It’s Time to Think About Your Thinking

Thinking about our thinking is the process of observing, reflecting and questioning how and why we think the way we do. It’s an integral part of the personal change we go through in our transformation to servant leadership. To change our mindset, we have to think about our thinking. Understanding our thinking and why we react in certain ways helps us become a much more empathetic leader, as well as a better follower. When we can recognize negative behaviors and thoughts, we can turn them around, which will result in an improvement in our performance and in our ability to serve and influence other people.

Thinking about our thinking can also change the way we do our work and the way we lead. For example, if someone comes to us with an urgent request for our help and we’re already up to our eyeballs with work, we could take the victim stance and probably think of a very negative response that includes “woe is me.” But when we stop to think about what we’re thinking, we can say, “Maybe I should think about this a different way. How can I add value in this situation?” That’s the difference between useful and non-useful thoughts. Useful thoughts take us out of the role of being the victim and help us go forward in a positive way. It’s a matter of slowing down, thinking about the thoughts we’re having and reframing the non-useful thoughts into useful thoughts. You might even take into account your feelings, since thoughts lead to feelings.

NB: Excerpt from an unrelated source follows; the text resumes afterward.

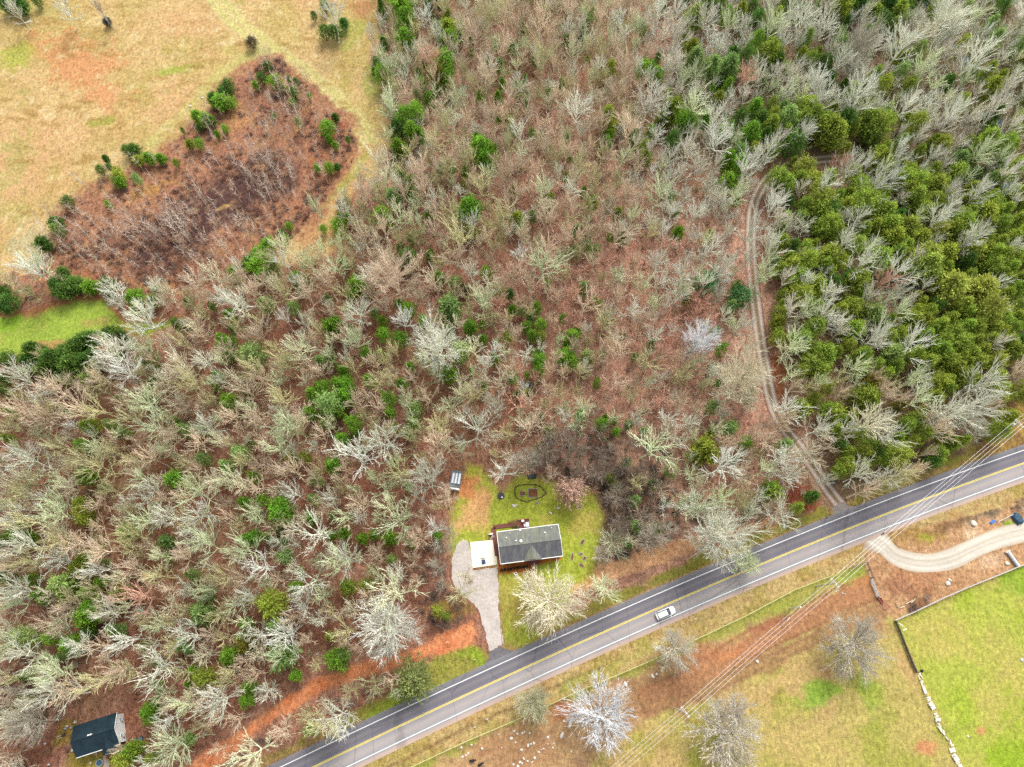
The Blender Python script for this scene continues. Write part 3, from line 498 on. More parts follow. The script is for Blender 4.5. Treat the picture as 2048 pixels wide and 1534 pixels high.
(0, 1009): "500,40,60,o 510,90,50,o 80,170,40,g 140,190,60,g 180,200,50,g 510,310,50,o 470,380,60,o 490,350,50,o 200,440,50,g 240,530,50,g 260,560,40,g 380,470,70,m 400,500,60,o 520,520,60,g 600,460,40,g 530,640,70,g 510,690,60,g 550,600,60,g 520,740,50,d 310,780,50,g 420,820,60,g 450,840,60,d 470,790,50,g 160,780,70,m 40,430,60,d 690,740,60,m 670,730,50,g 760,170,60,m 980,220,50,m 1130,410,60,m 1190,640,70,m 1180,620,50,m 850,830,40,m 1110,850,40,m 1440,210,60,g 1490,190,50,g 1570,190,40,m 1650,50,70,g 1940,180,45,g 2010,170,40,g 1730,480,55,g 1600,580,90,o 1350,880,60,g 1340,900,50,g 1450,820,60,a 1470,790,50,a 1430,780,50,o 1930,770,45,y 1980,900,70,g 1930,890,35,g 1620,710,60,m 1660,880,80,m 1730,1000,50,g 1205,1020,70,o 1110,1050,35,g 1460,1060,60,g 1450,1140,50,g 880,1210,60,g 900,1180,50,g 900,1250,50,g 740,1480,70,o 770,1440,60,g 800,1420,50,o 1100,1370,45,m 1820,1310,50,m 2030,480,50,m",
(674, 1009): "150,200,40,g 215,180,45,g 310,200,50,g 320,320,45,m 70,480,60,o 180,470,60,o 40,880,60,m 590,620,55,y 450,1020,120,v 400,1110,60,v 640,650,30,o",
}
B_DATA = {
(0, 0): "1930,70,80,w 340,0,60,w 70,30,45,w 580,40,40,k 160,1500,90,w 1640,1440,70,w 1790,1500,60,w 1850,1210,60,w",
(674, 0): "550,330,80,p 320,370,70,w 410,350,50,w 300,600,80,w 400,540,60 690,570,70,w 740,420,50 860,430,80 800,190,110 850,120,100 950,60,80 960,240,70 1010,100,70 1050,150,60 1190,330,90 1180,150,80 1170,540,60 1100,650,50 1240,50,80 1380,60,70 1400,280,60,w 1420,440,60,p 1400,630,90,w 1310,690,50 1530,370,60,w 1690,350,80 1560,100,50 1640,540,80 1700,420,60 1830,570,100 1700,740,90 1600,880,60 1880,60,70 1900,180,70 1990,210,70 1980,60,60 1990,360,80 2010,520,50 1220,850,70 1350,870,60 1260,890,70 1420,930,70 1010,850,60 1050,960,60 840,1060,80 960,1000,80 1210,1080,70,w 1060,1130,60 940,1210,80 640,960,70 600,780,90 620,720,90 760,680,60 910,680,70 440,960,80 530,920,50 530,1080,80 250,1120,70 200,930,90,c 270,1330,80 150,1370,80 640,1200,70 560,1250,60 570,1330,60 450,1380,80 700,1380,110 950,1300,60 920,1420,60 1080,1380,60 1200,1250,80 1230,1450,90 1300,1380,70 1380,1230,60 1350,1330,60 1480,1200,60 1600,1130,60 1700,1100,70 1730,1250,60,w 1900,1100,90,w 1820,1330,80 1650,1370,90 1930,1350,50,w 1760,950,70 1850,870,60 1960,900,70 2030,1000,60 1500,1040,60 1530,1350,60",
(1348, 0): "200,100,80 340,110,70,w 600,130,90,w 760,100,80,w 690,50,60 410,200,50 240,270,60 120,390,60,w 20,200,40 30,360,50 140,560,110,w 440,450,70,p 640,240,60,w 740,230,50,w 890,170,80,w 1100,230,100,k 1330,250,110,w 1480,190,80,c 1630,50,120,w 1820,70,90,v 1900,150,80,v 1760,290,120,w 1640,260,70 1500,380,90,w 960,340,80,w 860,440,70,w 780,450,60 680,530,60,w 890,560,90,w 1090,560,110,w 980,600,60,w 1360,610,80,w 1480,650,60 1650,600,80 1640,700,80 1540,710,60 1450,780,60 1300,850,60,w 1900,640,80 1960,720,70 1850,850,90,w 1930,880,60,w 2000,980,80 230,680,70,w 270,810,90,w 90,850,70 160,960,60 250,950,60 590,860,70,w 430,970,80,w 490,900,50 760,770,60,w 1050,970,80,w 960,940,60,p 930,1080,80,w 1190,1070,90,w 1250,960,60,w 1340,930,60,w 350,1150,80,w 300,1170,60 130,1240,60 450,1350,100,w 600,1200,70,w 620,1260,60 600,1420,80,w 700,1320,60 220,1440,70 1080,1270,70,w 1000,1400,80,w 1130,1450,80,w 1550,1260,80,w 1680,1250,40 1790,1110,90,w 1760,1400,80 1700,1420,60 1810,1350,60 2000,1430,50 1630,1110,60 1600,950,50",
(0, 505): "160,80,100,w 30,160,50 1130,160,90 1240,110,70,c 1100,280,70 820,370,130,w 1390,310,100,w 1400,150,60 1620,230,90 1560,310,60 1650,50,70,w 1780,60,80 1800,250,100 1900,150,80 1930,330,50 1510,450,80 1400,430,60 1170,470,60 1060,490,60 990,540,70 820,520,80,w 660,570,110,w 680,650,120,w 890,600,60 1030,680,110,c 1100,760,90 1210,830,60 1300,620,50,w 1740,560,90,w 1830,500,50 1650,650,80 1480,680,80 1500,720,70 1630,830,80 1450,810,70 100,720,100,w 320,790,100 400,880,110 540,770,80 580,900,90 610,740,80 110,940,90 250,960,90 80,1030,80 850,880,110,w 750,960,100 900,1000,110,w 990,1080,80 1200,1000,80,w 1260,1070,70,w 1150,1100,80 1340,1100,50 1340,930,80 1500,960,80 1700,980,110,w 1770,1060,80 1880,1080,70 1580,1110,100,w 330,1130,80 540,1230,110 470,1200,90 150,1200,110,w 230,1280,80 870,1190,80 650,1150,60 820,1320,70,w 640,1380,70 1340,1310,80,w 1160,1420,120,w 1100,1380,80 960,1450,60 1700,1270,80 1640,1290,60 1830,1310,60 1720,1400,70,w 2010,1250,60 2000,1380,60 120,1400,80 300,1450,80,w 740,1500,50 1850,1450,50",
(674, 505): "330,110,140 120,350,90,w 100,520,80,w 280,310,60 380,400,70,w 590,160,80 580,370,70 590,520,150,w 700,30,90 850,290,90,w 1020,100,80 980,200,70 1120,200,70 1220,70,120,w 1290,250,50 1000,380,50 1040,490,60 860,640,60,w 940,720,90,c 570,690,80,w 460,730,70 320,740,70 300,610,60 340,570,50 200,640,60 800,830,80 420,870,70,w 220,880,80 290,1060,130,w 580,1000,90 800,1050,120,w 560,1120,100 590,1220,80 120,1190,130,w 370,1240,90 480,1290,100,w 540,1340,110,w 640,1420,80 120,1460,80 300,1440,90,w 600,1470,60 1230,1150,80,k 1130,1000,90 1110,1200,80,k 1390,1100,70,k 1540,1180,70,k 1460,290,80 1560,420,90 1640,260,60 1770,170,70,w 1890,60,80 1580,40,80,p 1790,420,80 1640,560,80 1840,600,100 1280,600,50 1250,680,50 1340,700,50 1430,690,50 1310,820,60 1420,800,60 1210,870,50 1140,870,70 1830,1120,140,w 1940,1040,80 2000,210,70,w 1990,600,50 1930,310,50 1970,700,60 1990,900,50 1640,1370,50,v 1780,1330,60 2020,1450,60,w 1080,1230,60 1240,1300,60 1370,1390,95,t 1300,1400,60,t 1500,1390,45,t",
(1348, 505): "50,140,90,w 20,250,60 300,140,90,w 200,190,70,w 510,130,80,w 430,30,60 570,30,60,w 390,430,80 420,560,90,c 140,500,100,s 220,490,70,s 400,750,150,c 80,730,70 170,800,50 50,850,60 160,900,60 660,920,100,w 650,1000,80 820,1020,100,w 670,150,60 900,230,70,w 730,320,80 770,340,70,w 870,370,80,w 940,400,60 1100,60,90,w 1300,100,90,w 1250,150,80,p 1320,210,60,w 1150,260,70 1340,330,70,w 1180,480,100,w 1200,520,60 1450,540,110,w 1060,650,80,w 690,540,90,w 730,530,60,w 870,740,60,w 700,790,60 780,780,60 1000,740,60 980,810,60 1180,720,60 1390,740,70,w 1240,800,70 1430,850,80,w 1340,830,60 1850,700,130,w 1760,880,130,w 1830,900,100,w 1610,970,120,w 1570,1030,80 1160,980,120,c 1290,1040,110,w 1010,1030,70,w 1890,500,60 2030,740,40 1480,960,50 1480,1160,40 300,1230,120,w 120,1300,70,w 410,1260,80 650,1180,90,w 100,1430,100,w 200,1480,90,w 280,1450,90,w 820,1210,110,c 890,1320,50,w 1110,1280,90,w 1220,1300,100,w 1350,1280,80 1430,1270,60 1130,1380,80 1240,1370,70 590,1500,70 480,1030,70",
(0, 1009): "150,80,100 330,60,100,w 170,240,110,w 330,200,100 390,200,90 60,350,80 180,340,90 800,90,90,w 730,160,80 600,240,100 760,290,80 960,60,80,w 1170,50,100,w 1320,90,60 1490,90,80,w 570,370,70,w 740,390,90 910,410,90 1210,250,120,w 1050,320,80 1450,270,110,w 1530,370,100,w 1330,420,80 1800,410,130,w 1800,170,130,w 1980,330,110,w 1240,490,60,w 1450,550,80,w 820,540,110,p 120,500,100,w 100,580,90,w 410,550,80 380,600,80 540,500,60 640,620,90,w 360,710,70 740,780,90,w 880,720,80,w 980,680,60 1110,770,100,w 1210,760,60 600,830,90 80,790,90,w 110,900,100,w 280,1000,110,w 330,1120,120,w 370,1080,100 510,1010,100 690,960,90 740,1010,90 920,960,120,w 1120,1100,60 1330,1060,70 1280,1140,120,w 1080,1200,90,w 940,1250,70,w 1380,1260,60 1000,1420,130,w 1270,1440,60 1480,1440,140,w 1960,1230,110,w 1880,1290,100 1640,760,110,w 1780,680,50 1790,800,60 1640,920,90,w 1420,920,50 1850,930,50 1920,600,50 130,1290,120,k 690,1440,36 100,1080,70,k",
(674, 1009): "370,80,120,w 480,230,80 240,310,60 350,400,60,w 430,340,60 40,300,110,w 330,530,150,w 180,540,80 300,740,170,w 60,720,90 150,860,80 220,850,60 180,380,60 40,1300,60,w 350,1100,40,w 1210,560,195,c 1600,220,100,v 1560,300,60,k 1850,200,80,k 1160,1170,110,v 1540,1210,195,s 1990,870,125,k 600,400,70,k 560,330,60,k 620,470,50,k 590,250,60,k 640,150,50,k",
(1348, 1009): "320,190,170,w 420,330,85,w 640,80,110,w 150,30,120,w 1060,850,185,k 320,1370,225,k",
}
TILE = 2.922
def parse(d, e=False):
    out = []
    for (ox, oy), s in d.items():
        for tkn in s.split():
            q = tkn.split(','); x, y, r = map(float, q[:3]); c = q[3] if len(q) > 3 else '-'
            out.append((ox + x / TILE, oy + y / TILE, r / TILE, c))
    return out
RT = random.Random(12)
BARE, GREEN = [], []
def mdepth(p): return p.y * sp_ + (CAM_H - p.z) * cp_
for px, py, r, c in parse(B_DATA):
    g = G(px, py, 10.0); rm = r * mdepth(g) / FPX; h = min(max(8.5 + 2.2 * rm, 10), 22) * RT.uniform(.94, 1.08)
    if c == 'v' or c == 't': h = 4 + 1.2 * rm
    if (px > 940 and py > 1090): h = 5 + 1.15 * rm
    g = G(px, py, h * .66); BARE.append([g.x, g.y, h, rm, c, px, py])
for px, py, r, c in parse(E_DATA):
    g = G(px, py, 5.0); rm = r * mdepth(g) / FPX * (1.15 if py < 520 and px > 760 else 1); h = 2.2 + (1.5 if px < 760 and py < 620 else 2.7) * rm
    if c in 'bkv': h = 1.2 + 1.5 * rm
    if c in 'm': h = 3.0 + 2.6 * rm
    g = G(px, py, h * .5); GREEN.append([g.x, g.y, h, rm, c, px, py])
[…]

Probably the most important action a servant leader can take is to allow some alone time to reflect. For most of us, our schedules are busy and we have to force ourselves to make this time. If we have a long commute home, that’s an excellent time to reflect and think about the events of our day and about how we thought during each of them. It’s important to make time for this behavior on a regular basis.

Thinking is the hardest work there is, which is probably the reason why so few engage in it. — Henry Ford

Obviously, thinking is automatic and we can’t stop it; but we can observe it, and the more we practice observing and changing our thinking, the easier it gets. Observing our thinking gives us an opportunity to take note of our ego, which is probably the first thing we come up against—and need to change—when we’re making that mind shift to serving people first. In essence, we observe and question our way of thinking until we can get it to line up with our servant leadership values and eventually it will be reflected in our behaviors.

As a leader, we have to be a positive role model for the people we serve. If we can’t adjust our thinking to useful thoughts, how will we ever project a positive image to those we influence who look to us for direction? Our negative thoughts can have an effect on how we represent our organization, and we can even become disconnected from our company’s values. It’s difficult to represent those values well if we’re not thinking about the way we think.

Our thinking may even limit our ability to trust others, especially if we’re forming judgmental opinions that are not based on facts. When mistrust is present, it’s difficult to have a good working relationship; our work, and the work of everyone around us, suffers.

Here are some questions that can help us self-correct as we’re thinking about our thinking in any situation:

  • What is going on inside of me at this moment?
  • Am I feeling self-serving emotions?
  • Is my ego getting in the way?
  • Am I willing to listen to honest feedback from someone I trust?
  • Am I willing to consider my responsibility in any situation?
  • Do I really believe what I believe?

Today is your starting point for thinking about your thinking. Find your quiet place and spend some time thinking about who you are and where you’re going. You’ll be glad you did.